EXERCISE OBJECTIVE: From the first line of the data below through the line bearing "settle(g_ros)", reproduce each line exactly; do not include pictures.

Stored items from a collection:
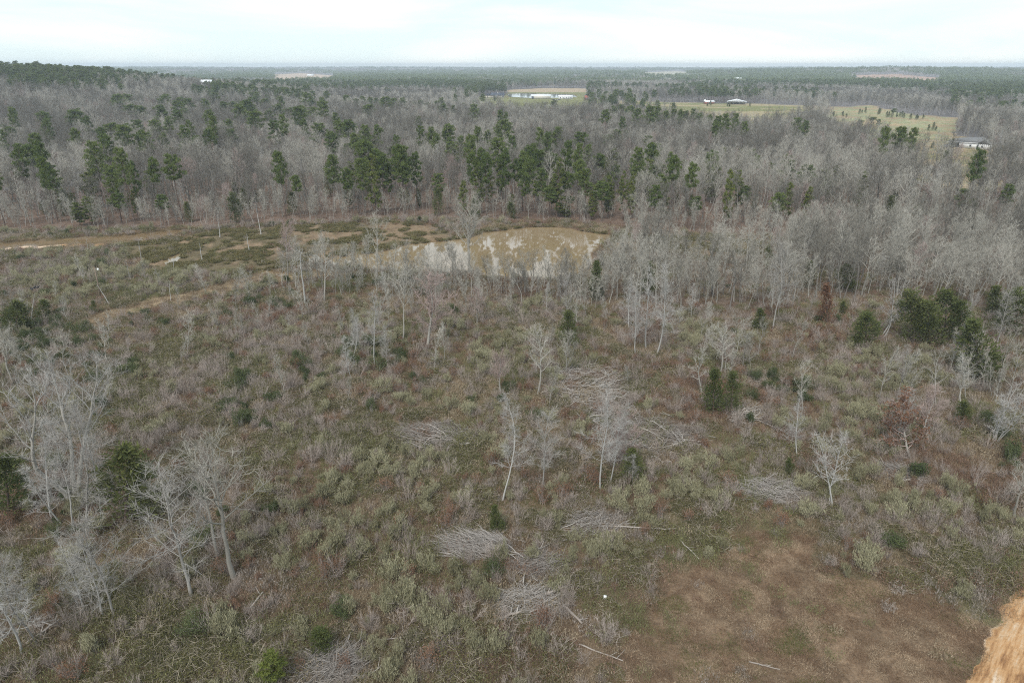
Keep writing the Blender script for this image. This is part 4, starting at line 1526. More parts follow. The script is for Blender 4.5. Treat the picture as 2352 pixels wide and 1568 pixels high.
for i in np.nonzero(rng.random(len(x)) < pr)[0]:
    s = random.uniform(.55, 1.1) * (.8 if scr[i] else 1)
    if pr[i] > .3 and random.random() < .3:
        s = random.uniform(.42, .68)
        g_grey.add(x[i], y[i], z[i], s * random.uniform(.9, 1.25), s, pid=random.choice((0, 2, 4, 6, 8, 10, 12, 1)))
        continue
    g_sap.add(x[i], y[i], z[i], s * random.uniform(.8, 1.2), s, lean=(random.gauss(0, .08), random.gauss(0, .08)))
settle(g_grey)
settle(g_sap)
settle(g_pal)
settle(g_ros)

# young dark pines and cedars among the grey wood
x, y = lattice(-450, 450, 190, 330, 13)
m = fan(x, y)
x, y = x[m], y[m]
z = terrain(x, y, False)
px, py = project(x, y, z)
ok = woods(px, py) & (clearing_of(x, y, z) == 0) & (fbm(x / 40, y / 40, 51, 3) > .53) & (rng.random(len(x)) < .55)
g_ced = Grown(k_cedar, 'cedar_tree', 'tree', 'cedars in the wood', ("small dark cedar", "dark cedar", "tall dark cedar"), 120, 'cedar_wood')
for i in np.nonzero(ok)[0]:
    s = random.uniform(.6, 1.2)
    g_ced.add(x[i], y[i], z[i], s * random.uniform(.9, 1.3), s)
rw = inside(px, py, RIGHT_WOOD) & (rng.random(len(x)) < .12)
for i in np.nonzero(rw)[0]:
    s = random.uniform(.5, .9)
    g_ced.add(x[i], y[i], z[i], s * 1.2, s)
for a_, b_, n_ in ((2000, 262, 6), (2060, 270, 7), (2110, 274, 5), (1650, 244, 3), (1700, 246, 2), (2150, 300, 3), (2290, 349, 2), (2165, 340, 2), (1930, 268, 4)):
    for q in range(n_):
        x0, y0, z0 = ground(a_ + random.uniform(-28, 28), b_ + random.uniform(-1.5, 1.5))
        s = random.uniform(.4, .75)
        g_ced.add(x0, y0, z0, s, s)
settle(g_ced)
settle(g_pine)
settle(g_ypine)


# ------------------------------------------------------------------ far woods
def far_patch(seed, kind, ext=26, nt_=11):
    r_ = np.random.default_rng(seed)
    g = MB()
    for i in range(nt_):
        cx, cy = r_.uniform(-ext / 2, ext / 2, 2)
        tone = r_.random()
        if kind == 'grey':
            h, R = r_.uniform(9, 14), r_.uniform(2.8, 4.2)
            n = 46
            q = r_.normal(size=(n, 3))
            q /= np.linalg.norm(q, axis=1, keepdims=True)
            q[:, 2] = np.abs(q[:, 2])
            q *= (r_.random(n) ** .4)[:, None]
            p = np.array([cx, cy, h * .45]) + q * np.array([R, R, h * .5])
            g.ribbons(p - np.array([0, 0, .9]), q + np.array([0, 0, .9]), r_.uniform(1.2, 2.4, n), .11, r_, tone)
        else:
            h, R = r_.uniform(13, 19), r_.uniform(2.4, 3.8)
            n = 44
            q = r_.normal(size=(n, 3))
            q /= np.linalg.norm(q, axis=1, keepdims=True)
            q *= (r_.random(n) ** .4)[:, None]
            p = np.array([cx, cy, h * .68]) + q * np.array([R, R, h * .30])
            g.leaves(p, r_.uniform(1.0, 2.0, n), r_, np.clip(tone + r_.normal(0, .1, n), 0, 1))
    return g


k_fgrey = Kind('far_grey', [[('crown', far_patch(200 + i, 'grey'), M['twig'] if i % 2 == 0 else M['twig_d'])] for i in range(6)])
k_fpine = Kind('far_pine', [[('crown', far_patch(220 + i, 'pine'), M['needle'])] for i in range(6)])
k_mgrey = K('mid_grey', [bare_tree(240 + i, H=12.5 + i % 3, cb=.3, nl=17, lmax=3.7, ang=48, up=.45, nsub=5, ntw=5, twl=1.4, tww=.035, lod=0) for i in range(6)], TC, (M['bark'], M['twig']), (M['bark_d'], M['twig_d']))

# 640 m to 1500 m: single trees; beyond: patches of trees whose spacing opens with distance
x, y = lattice(-1600, 1600, 560, 1560, 7.5)
r = np.hypot(x, y)
m = fan(x, y) & (y > 640)
x, y = x[m], y[m]
z = terrain(x, y, False)
k = clearing_of(x, y, z)
px, py = project(x, y, z + 14)
PINE_STANDS = [(110, 165, 190, 34), (0, 200, 110, 40), (240, 160, 120, 14), (1240, 196, 130, 9), (1640, 211, 90, 5), (1980, 188, 150, 8), (1820, 166, 230, 11), (2200, 170, 190, 18), (2300, 205, 130, 14), (1560, 160, 110, 6), (760, 172, 420, 7), (1000, 190, 170, 8), (500, 200, 60, 8),
               (2120, 196, 120, 7), (1130, 200, 60, 8), (1320, 210, 16, 8), (1140, 208, 14, 10), (640, 165, 140, 6), (1000, 164, 500, 5), (1990, 162, 260, 7)]


def pine_share(px, py, x, y):
    s = np.zeros(len(px))
    for cx, cy, rx, ry in PINE_STANDS:
        s = np.maximum(s, np.exp(-(((px - cx) / rx) ** 2 + ((py - cy) / ry) ** 2) * 1.2))
    n = fbm(x / 130, y / 200, 61, 4)
    nb = fbm(x / 650, y / 260, 67, 4)
    return np.clip(s * 1.15 * (.55 + n) - .1, 0, .95) + .04 * (n > .5) + .25 * (n > .62) + .42 * smooth(.52, .60, nb) * smooth(1300, 2000, y)


ps = pine_share(px, py, x, y)
isp = (rng.random(len(x)) < ps) & (k == 0)
isg = (k == 0) & ~isp
n = int(isg.sum())
s = rng.uniform(.7, 1.15, n)
scatter('grey_woodland', k_mgrey.collection(), np.stack([x, y, z], 1)[isg], stand_pid(x[isg], y[isg], 6, 60.0), np.stack([s * 1.1, s * 1.1, s], 1), np.stack([np.zeros(n), np.zeros(n), rng.uniform(0, 6.28, n)], 1))
n = int(isp.sum())
s = rng.uniform(.6, .95, n)
scatter('pine_woodland', k_pine.collection(), np.stack([x, y, z], 1)[isp], rng.integers(0, 8, n), np.stack([s * 1.1, s * 1.1, s], 1), np.stack([np.zeros(n), np.zeros(n), rng.uniform(0, 6.28, n)], 1))

th, lr = np.meshgrid(np.arange(-.78, .78, .0125), np.arange(math.log(1500), math.log(8800), .0115))
th = th.ravel() + rng.uniform(-.5, .5, th.size) * .0125
lr = lr.ravel() + rng.uniform(-.5, .5, lr.size) * .0115
x, y = np.sin(th) * np.exp(lr), np.cos(th) * np.exp(lr)
z = terrain(x, y, False)
k = clearing_of(x, y, z, 12)
px, py = project(x, y, z + 14)
ps = pine_share(px, py, x, y) + .05 * smooth(2500, 5500, y)
isp = (rng.random(len(x)) < ps) & (k == 0)
isg = (k == 0) & ~isp
for nm, kd, mk in (('distant_grey_woods', k_fgrey, isg), ('distant_pine_woods', k_fpine, isp)):
    n = int(mk.sum())
    s = rng.uniform(.8, 1.15, n)
    wide = s * (1 + .5 * smooth(2500, 8000, y[mk]))
    scatter(nm, kd.collection(), np.stack([x, y, z], 1)[mk], stand_pid(x[mk], y[mk], 6, 240.0), np.stack([wide, wide, s], 1), np.stack([np.zeros(n), np.zeros(n), rng.uniform(0, 6.28, n)], 1))

# ------------------------------------------------------------------ scrub
g_plume = Grown(k_plume, 'plume_shrub', 'shrub', 'pale feathery shrubs', ("small pale feathery shrub", "pale feathery shrub", "large pale feathery shrub"), 300, 'plume_scrub')
g_twig = Grown(k_twig, 'bare_bush', 'bush', 'bare twiggy bushes', ("small bare mauve bush", "bare mauve bush", "large bare mauve bush"), 260, 'bare_scrub')
g_dark = Grown(k_dark, 'evergreen_bush', 'bush', 'dark evergreen bushes', ("small dark green bush", "dark green bush", "large dark green bush"), 110, 'evergreen_scrub')
g_rust = Grown(k_rust, 'rusty_oak_bush', 'bush', 'rust-leaved bushes', ("small rust-leaved bush", "rust-leaved bush", "large rust-leaved bush"), 110, 'rusty_scrub')
g_briar = Grown(k_briar, 'briar_thicket', 'briar', 'olive briar thickets', ("small olive briar thicket", "olive briar thicket", "large olive briar thicket"), 140, 'briar_scrub')

DARK_SPOTS = [(90, 800, 110, 45), (230, 830, 70, 28), (830, 800, 60, 30), (930, 830, 45, 25), (330, 740, 30, 14), (250, 960, 40, 20), (560, 960, 60, 35), (540, 900, 30, 14), (150, 1200, 60, 40), (1222, 958, 14, 10), (1790, 885, 40, 12), (1770, 920, 18, 12),
              (2040, 1270, 22, 20), (1130, 1325, 14, 10), (1190, 1345, 12, 8), (700, 860, 30, 20), (780, 1400, 14, 20), (2330, 1070, 40, 16), (950, 880, 30, 16), (620, 655, 40, 10), (930, 650, 120, 10), (2270, 985, 25, 20), (600, 700, 60, 10)]
PLUME_SPOTS = [(300, 640, 330, 42), (980, 1080, 130, 60), (900, 1150, 160, 60), (1330, 1400, 40, 60), (1330, 1290, 70, 40), (1080, 1330, 120, 60), (960, 1400, 120, 60), (1960, 860, 160, 45), (2000, 1320, 80, 60), (2100, 1180, 110, 60), (1130, 800, 110, 60), (1600, 1080, 40, 30),
               (830, 1250, 160, 60), (600, 650, 200, 18), (1960, 960, 120, 40), (1230, 700, 100, 16), (1620, 780, 60, 30), (880, 760, 70, 30), (1480, 1150, 60, 40), (1000, 1480, 200, 70), (2130, 840, 40, 18)]
OLIVE_SPOTS = [(480, 1480, 230, 80), (560, 880, 120, 50), (300, 900, 90, 60), (1265, 1210, 28, 26), (2025, 1030, 45, 22), (1060, 1020, 60, 30), (2230, 1300, 90, 50), (250, 1380, 200, 60), (800, 1020, 100, 40), (1480, 880, 40, 50), (1640, 1130, 60, 40)]
RUST_SPOTS = [(1245, 1290, 28, 24), (900, 1390, 40, 34), (1510, 860, 60, 45), (1590, 960, 40, 60), (960, 780, 50, 30), (1620, 1160, 40, 40), (630, 740, 90, 30), (1460, 1150, 30, 30), (430, 1400, 14, 14), (900, 870, 60, 30), (1330, 960, 50, 30), (1880, 790, 60, 20), (2300, 830, 50, 14)]


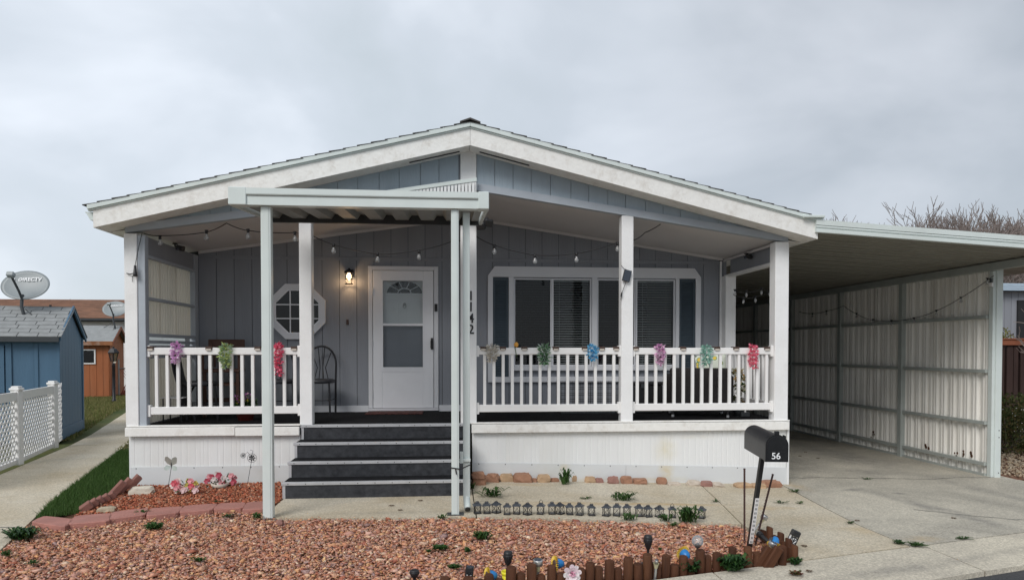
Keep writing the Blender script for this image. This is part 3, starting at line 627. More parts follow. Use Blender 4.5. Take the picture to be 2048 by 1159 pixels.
kp=atY(809,611,10.41); mb=MB(); mb.lathe([(0,.01),(.018,.008),(.022,0)],(kp.x,10.416,kp.z+.02),12,Matrix.Rotation(R(90),3,'X')); mb.tube([(kp.x-.02,10.405,kp.z+.01),(kp.x-.018,10.40,kp.z-.025),(kp.x,10.40,kp.z-.04),(kp.x+.018,10.40,kp.z-.025),(kp.x+.02,10.405,kp.z+.01)],.005,6); part(mb,'knocker',STEEL,idr)
# ---------------- wide front window
WN=Hm
def wpart(mb,name,mat): return part(mb,name,mat,WN)
ox0,ox1,oz0,oz1=.56,3.79,1.125,2.835
Y0,Y1=10.335,10.387
mb=MB(); mb.prism([(ox0,2.68),(ox1,2.68),(ox1,2.70),(ox1-.10,oz1),(ox0+.10,oz1),(ox0,2.70)],Y0,Y1); wpart(mb,'head_board',WALLW)
for q0,q1,q2 in ((ox0,.632,oz0),(.868,.940,1.205),(3.40,3.455,1.205),(3.71,ox1,oz0),(2.118,2.195,1.358)): mb=MB(); mb.box(q0,q1,Y0,Y1,q2,2.679); wpart(mb,'side_board',WALLW)
mb=MB(); mb.cbox(.9401,3.3999,Y0-.02,Y1,1.295,1.357,.005); wpart(mb,'window_sill',WALLW)
mb=MB(); mb.box(.6321,3.7099,Y0,Y1,oz0,1.204); wpart(mb,'bottom_board',WALLW)
for a,b in ((.636,.864),(3.459,3.706)):
    mb=MB(); mb.box(a,b,10.37,10.386,1.208,2.672); sh=wpart(mb,'shutter',SHUT)
    mb=MB(); mb.box(a,a+.03,10.350,10.37,1.208,2.672); mb.box(b-.03,b,10.350,10.37,1.208,2.672); mb.box(a+.03,b-.03,10.350,10.37,2.63,2.672); mb.box(a+.03,b-.03,10.350,10.37,1.208,1.25); part(mb,'shutter_frame',SHUT,sh)
    z=1.255
    mb=MB()
    while z<2.62: mb.add([(a+.03,10.353,z),(b-.03,10.353,z),(b-.03,10.369,z+.033),(a+.03,10.369,z+.033),(a+.03,10.353,z+.006),(b-.03,10.353,z+.006)],[(0,1,2,3),(0,1,5,4)]); z+=.036
    tag(part(mb,'louvres',SHUT,sh),kind='stuff')
for (a,b) in ((.945,1.515),(1.517,2.112),(2.20,2.79),(2.792,3.395)):
    first=a in(.945,2.20); yy=10.375 if first else 10.36
    mb=MB(); t=.022; mb.box(a,a+t,yy,yy+.03,1.36,2.668); mb.box(b-t,b,yy,yy+.03,1.36,2.668); mb.box(a+t,b-t,yy,yy+.03,1.36,1.36+t); mb.box(a+t,b-t,yy,yy+.03,2.668-t,2.668); fr=wpart(mb,'sash_frame',WALLW)
    mb=MB(); mb.box(a+t,b-t,yy+.012,yy+.016,1.36+t,2.668-t); part(mb,'pane',GLASSD if first else GLASSW,fr)
    mb=MB(); n=34
    for i in range(n):
        z=1.395+i*(1.26/n); mb.add([(a+.03,10.43,z),(b-.03,10.43,z),(b-.03,10.458,z+.014),(a+.03,10.458,z+.014)],[(0,1,2,3)])
    tag(part(mb,'blind_slats',SLAT,fr),kind='stuff')
    mb=MB()
    for q in (.2,.8): mb.tube([(a+(b-a)*q,10.425,1.38),(a+(b-a)*q,10.425,2.66)],.002,4)
    mb.box(a+.03,b-.03,10.42,10.465,2.63,2.665); part(mb,'blind_cords',SLAT,fr)
# ---------------- octagonal window
OC=atY(596,623,10.4); oc=(OC.x,OC.z)
def octa(r): 
    k=r/math.cos(math.pi/8); return [(oc[0]+k*math.cos(math.pi/8+i*math.pi/4),oc[1]+k*math.sin(math.pi/8+i*math.pi/4)) for i in range(8)]
def ring(mb,ra,rb,y0,y1):
    A,B=octa(ra),octa(rb)
    vs=[(x,y0,z) for x,z in A]+[(x,y0,z) for x,z in B]+[(x,y1,z) for x,z in A]+[(x,y1,z) for x,z in B]
    fs=[]
    for i in range(8):
        j=(i+1)%8; fs+=[(i,j,8+j,8+i),(16+i,16+j,24+j,24+i),(i,j,16+j,16+i),(8+i,8+j,24+j,24+i)]
    mb.add(vs,fs)
mb=MB(); ring(mb,.318,.397,10.33,10.387); ow=part(mb,'octagonal_window',WALLW)
mb=MB(); ring(mb,.300,.318,10.345,10.386); part(mb,'inner_frame',STORMW,ow)
mb=MB(); mb.prism(octa(.303),10.362,10.366); part(mb,'pane',GLASSD,ow)
mb=MB(); mb.prism(octa(.303),10.380,10.386); part(mb,'backing',DARK,ow)
mb=MB()
for s in (-.1,.1): mb.box(oc[0]+s-.008,oc[0]+s+.008,10.352,10.3615,oc[1]-.3,oc[1]+.3); mb.box(oc[0]-.3,oc[0]+.3,10.3525,10.3612,oc[1]+s-.008,oc[1]+s+.008)
part(mb,'muntin',STORMW,ow)
# ---------------- left screen wall of the porch
mb=MB(); mb.box(-3.63,-3.60,8.701,10.25,2.735,2.95); part(mb,'side_header_panel',SIDING)
mb=MB(); mb.cbox(-3.64,-3.585,8.701,10.249,2.70,2.735,.003); mb.cbox(-3.64,-3.585,8.701,10.249,2.20,2.235,.003); mb.cbox(-3.64,-3.575,8.701,10.249,1.76,1.80,.003)
for zz in (1.70,1.64): mb.box(-3.635,-3.59,8.701,10.249,zz-.02,zz+.02)
mb.box(-3.635,-3.585,8.701,10.249,1.50,1.55); part(mb,'side_rail',HEAD)
def corr(mb,y0,y1,z0,z1,X,pitch=.10,dep=.022,s=1,rr=None,dbl=False):
    pts=[];y=y0
    while y<y1-1e-4:
        p=min(pitch*(1 if rr is None else rr.choice((.85,1,1.15))),y1-y); pts+=([(y,0),(y+.45*p,0),(y+.50*p,1),(y+.62*p,1),(y+.66*p,.1),(y+.76*p,.1),(y+.80*p,1),(y+.92*p,1)] if dbl else [(y,0),(y+.45*p,0),(y+.58*p,1),(y+.85*p,1)]); y+=p
    pts.append((y1,0)); n=len(pts)
    vs=[(X+s*dep*d,y,z0) for y,d in pts]+[(X+s*dep*d,y,z1) for y,d in pts]
    mb.add(vs,[(i,i+1,n+i+1,n+i) for i in range(n-1)])
for k,(a,b) in enumerate(((8.70,9.22),(9.22,9.74),(9.74,10.25))):
    mb=MB(); corr(mb,a,b,1.78,2.72,-3.665,.085,.022); part(mb,'screen_sheet',CORRT)
    mb=MB(); corr(mb,a,b,.71,1.52,-3.665,.085,.022); part(mb,'screen_sheet',CORRT)
mb=MB()
for i in range(14): mb.box(-3.63,-3.60,8.76+i*.105,8.80+i*.105,1.55,1.64)
part(mb,'side_slats',HEAD)
# right side header
mb=MB(); mb.box(4.20,4.23,8.751,10.219,2.745,2.965); part(mb,'side_header_panel',SIDING)
mb=MB(); mb.cbox(4.17,4.25,8.751,10.40,2.70,2.744,.004); part(mb,'side_rail',WHITE)
mb=MB(); mb.box(4.155,4.175,8.751,10.385,2.945,2.975); part(mb,'ceiling_trim',CEIL)
# ---------------- porch railings
BAL=MB().cbox(-.0185,.0185,-.0185,.0185,0,.63,.003); balo=BAL.build('baluster',VINYL); BME=balo.data; bpy.data.objects.remove(balo)
def railing(a,b,xs,axis='x',yc=8.665):
    mb=MB()
    if axis=='x':
        mb.cbox(a,b,yc-.03,yc+.03,1.545,1.63,.006); mb.cbox(a,b,yc-.03,yc+.03,.835,.925,.006)
    else:
        mb.cbox(yc-.03,yc+.03,a,b,1.545,1.63,.006); mb.cbox(yc-.03,yc+.03,a,b,.835,.925,.006)
    r=part(mb,'railing',VINYL)
    o=woff(r)
    for x in xs: inst('baluster',BME,r,Vector((x,yc,.92) if axis=='x' else (yc,x,.92))-o)
    if axis=='x':
        for x,s in ((a,-1),(b,1)):
            for z0,z1 in ((1.52,1.655),(.81,.95)):
                mb=MB(); mb.cbox(x-.012 if s>0 else x-.022,x+.022 if s>0 else x+.012,yc-.04,yc+.04,z0,z1,.003); part(mb,'rail_bracket',VINYL,r)
    return r
railing(-3.55,-1.82,[-3.475+.1235*i for i in range(14)])
railing(.345,2.115,[atY(930+120/3.05+i*56.2/3.05,760,8.665).x for i in range(15)])
railing(2.305,4.10,[atY(930+1050/3.05+i*56.2/3.05,760,8.665).x for i in range(15)])
railing(8.78,10.20,[8.86+.13*i for i in range(11)],'y',4.21)
# ---------------- steps
ST=thing('porch_steps','four wide black carpeted steps with metal nosings up to the porch','steps',(-.8,8.2,0))
sx0,sx1=-1.80,.215
lv=[(7.70,0,.175),(8.0,.175,.35),(8.30,.35,.525),(8.60,.525,.700)]
for i,(y,z0,z1) in enumerate(lv):
    xa=sx0-.0+(.0 if i<3 else .015)
    mb=MB(); mb.box(xa+.03,sx1-.03,y,y+.02,z0,z1-.002); part(mb,'riser',CARPET,ST)
    if i<3: mb=MB(); mb.box(xa+.004,sx1-.004,y+.02,y+.30,z1-.03,z1-.001); part(mb,'tread',CARPETF,ST)
    mb=MB(); mb.cbox(xa-.012,sx1+.005,y-.014,y+.03 if i<3 else y+.06,z1-.032,z1+.003,.004); ns=part(mb,'nosing',ALU,ST)
    mb=MB()
    for k in range(11):
        mb.lathe([(0,.003),(.005,.002),(.006,0)],(xa+.06+k*.185,y-.0145,z1-.016),6,Matrix.Rotation(R(90),3,'X'))
    part(mb,'screws',DARKM,ns)
    for q0 in (xa,sx1-.03): mb=MB(); mb.box(q0,q0+.03,y-.006,y+.022,z0+.002,z1-.032); part(mb,'end_trim',ALU,ST)
mb=MB(); 
for X in (sx0+.004,sx1-.024):
    pl=[(7.722,0),(8.6,0),(8.6,.52),(8.322,.52),(8.322,.345),(8.022,.345),(8.022,.17),(7.722,.17)]
    mb.prism(pl,X,X+.02,'x')
part(mb,'stringer',CARPET,ST)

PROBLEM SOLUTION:
Keep writing the Blender script for this image. This is part 4, starting at line 1526. More parts follow. The script is for Blender 4.5. Treat the picture as 2352 pixels wide and 1568 pixels high.
for i in np.nonzero(rng.random(len(x)) < pr)[0]:
    s = random.uniform(.55, 1.1) * (.8 if scr[i] else 1)
    if pr[i] > .3 and random.random() < .3:
        s = random.uniform(.42, .68)
        g_grey.add(x[i], y[i], z[i], s * random.uniform(.9, 1.25), s, pid=random.choice((0, 2, 4, 6, 8, 10, 12, 1)))
        continue
    g_sap.add(x[i], y[i], z[i], s * random.uniform(.8, 1.2), s, lean=(random.gauss(0, .08), random.gauss(0, .08)))
settle(g_grey)
settle(g_sap)
settle(g_pal)
settle(g_ros)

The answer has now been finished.